Don't get me wrong. I LOVE my children. More than anything in the world. I would cross the ocean, move mountains, pretty much do anything for them. The issue I have is sometimes I feel like I don't really like them.
I should qualify that it's more because of things they are doing, and if anyone was doing these things I wouldn't like them at that moment either.
Example 1 is when the phone rings. The crazies will all be playing nicely, or watching a show and then BOOM, the phone rings and all HELL breaks loose. Crazy 1 usually needs something at that exact moment, Crazy 2 decides to run around the island singing his ABC's at the top of his lungs, and Crazy 3 of course starts to cry and scream. At this moment, I don't really like any of my children.

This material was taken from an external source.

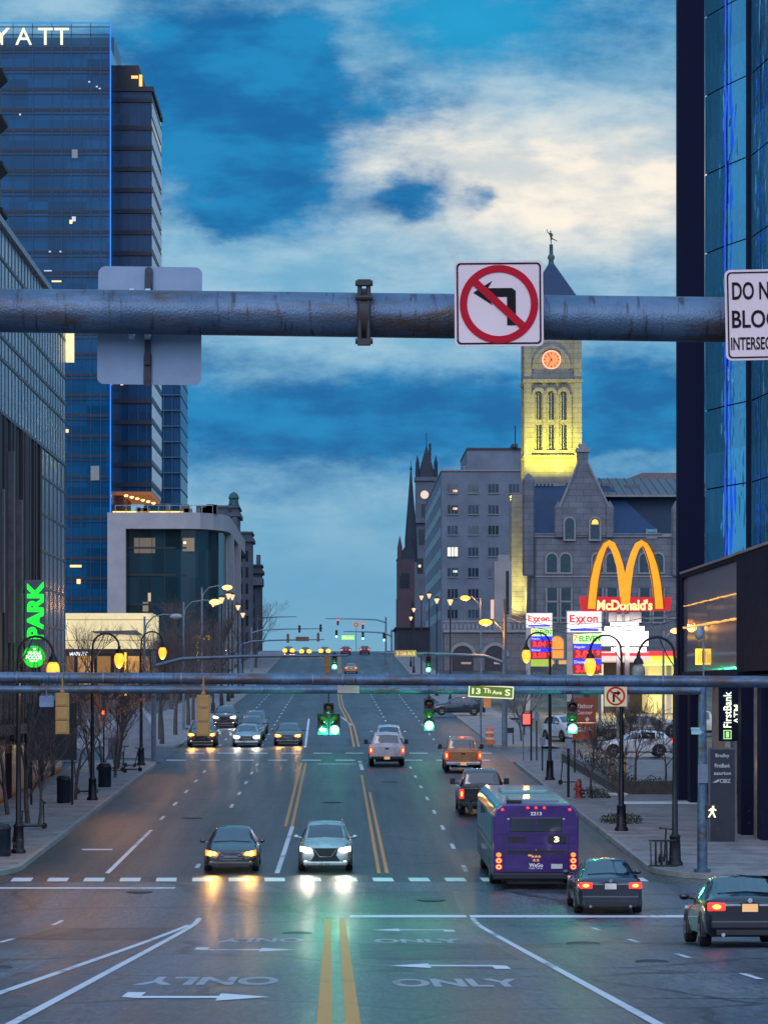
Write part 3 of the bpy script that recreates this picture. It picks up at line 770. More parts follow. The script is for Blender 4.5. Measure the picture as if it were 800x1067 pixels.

Example 2 is when I am making dinner. This only really affects Crazy 1 and Crazy 2 as the rule of the house is to stay out of the kitchen when I am cooking. It never fails, just as I am about to open the oven, they decide to start running through the kitchen playing some sort of game of tag. Again, at this moment I don't really like them.
I could go on and on with examples of situations and instances where I might not like 1, 2 or all 3 of my children. I am coming to the realization that it's OK not to like the things they do, that it's OK to not always even like them at a given moment. I would never tell them this, I usually just tell them I don't like their actions or not say anything at all.
All I really do know is I do LOVE my children. Even through all the craziness, there is always laughter and lots of love in our house and in the end that is what matters!